NSA-Dodging Secure Email Provider Lavabit To Reinstate Service For 72 Hours

This summer, company founder Ladar Levison shut down his secure email service, Lavabit, rather than comply with data requests from the NSA. There is a widespread assumption that Lavabit was the email service used by whistleblower Edward Snowden, so any requests that Lavabit received were perhaps more targeted than most.

One issue with Levison’s decision to shutter Lavabit was that he did so without notifying his users, and they were therefore unable to retrieve their own data and contacts, but Levison says he has reinstated the service for a 72-hour window in which his former users can get back in and grab what they need. The window is open now and will remain open until Thursday, October 17th at 7pm Central.

NSA whistleblower Edward Snowden
NSA whistleblower Edward Snowden (Credit: The Guardian)

Levison has also now been able to share details of what happened to make him feel the need to blow up Lavabit in the first place.

“During an investigation into several Lavabit user accounts, the federal government demanded both unfettered access to all user communications and a copy of the Lavabit encryption keys used to secure web, instant message and email traffic,” wrote Levison. A judge was about to send out a $5,000 per day contempt of court fine to Lavabit to force Levison to cough up encryption keys, so he took the nuclear option.

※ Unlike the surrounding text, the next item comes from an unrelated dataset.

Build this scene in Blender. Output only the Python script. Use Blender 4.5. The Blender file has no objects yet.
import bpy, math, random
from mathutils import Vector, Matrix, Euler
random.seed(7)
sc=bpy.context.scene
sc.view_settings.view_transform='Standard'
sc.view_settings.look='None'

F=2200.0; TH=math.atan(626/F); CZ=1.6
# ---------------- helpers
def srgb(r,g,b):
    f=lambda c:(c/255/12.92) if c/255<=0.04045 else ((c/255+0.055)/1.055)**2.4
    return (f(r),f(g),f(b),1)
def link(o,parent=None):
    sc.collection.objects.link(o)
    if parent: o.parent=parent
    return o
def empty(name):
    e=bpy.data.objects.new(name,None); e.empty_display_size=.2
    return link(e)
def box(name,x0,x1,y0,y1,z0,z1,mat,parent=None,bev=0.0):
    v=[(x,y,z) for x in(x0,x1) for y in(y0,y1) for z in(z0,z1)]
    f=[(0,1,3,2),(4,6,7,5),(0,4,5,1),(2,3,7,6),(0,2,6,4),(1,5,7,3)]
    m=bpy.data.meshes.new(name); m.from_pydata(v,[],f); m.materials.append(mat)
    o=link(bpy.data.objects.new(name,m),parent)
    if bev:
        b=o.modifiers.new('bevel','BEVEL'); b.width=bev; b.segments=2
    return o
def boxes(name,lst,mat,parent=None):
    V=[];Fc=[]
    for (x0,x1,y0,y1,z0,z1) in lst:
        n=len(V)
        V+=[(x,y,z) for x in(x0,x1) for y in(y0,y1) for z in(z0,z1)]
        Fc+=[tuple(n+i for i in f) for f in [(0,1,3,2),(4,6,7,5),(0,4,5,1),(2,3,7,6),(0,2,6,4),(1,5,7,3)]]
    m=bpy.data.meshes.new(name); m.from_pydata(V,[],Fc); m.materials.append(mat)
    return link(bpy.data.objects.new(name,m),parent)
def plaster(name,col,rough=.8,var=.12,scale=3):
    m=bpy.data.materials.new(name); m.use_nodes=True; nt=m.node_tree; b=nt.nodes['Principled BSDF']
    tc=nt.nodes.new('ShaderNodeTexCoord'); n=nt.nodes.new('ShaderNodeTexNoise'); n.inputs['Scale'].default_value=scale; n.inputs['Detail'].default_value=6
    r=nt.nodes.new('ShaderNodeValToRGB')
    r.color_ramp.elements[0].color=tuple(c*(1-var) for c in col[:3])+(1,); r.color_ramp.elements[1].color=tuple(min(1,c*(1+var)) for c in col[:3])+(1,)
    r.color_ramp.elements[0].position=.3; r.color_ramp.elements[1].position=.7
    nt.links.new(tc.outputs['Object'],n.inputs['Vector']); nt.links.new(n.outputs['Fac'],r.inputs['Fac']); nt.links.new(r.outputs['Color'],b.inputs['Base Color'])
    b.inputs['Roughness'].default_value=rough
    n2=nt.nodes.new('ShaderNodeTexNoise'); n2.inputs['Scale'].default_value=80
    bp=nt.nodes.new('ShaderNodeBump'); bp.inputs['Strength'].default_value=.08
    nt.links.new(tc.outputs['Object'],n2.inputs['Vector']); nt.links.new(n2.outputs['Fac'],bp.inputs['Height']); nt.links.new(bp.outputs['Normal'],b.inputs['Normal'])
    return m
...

Lavabit secure email service 72-hour data retrieval window

He also noted that not only would the government be able to see passwords, financial information, and messages, it would have been able to track users’ IP addresses, as well. The Lavabit situation seems a bit sensational, but there certainly appears to be a lot of truth here as well. Levison is indeed in a legal fight, and if the NSA suspects that Snowden emails are stashed in Lavabit somewhere, surely they’ll pull out all the stops to dig them up.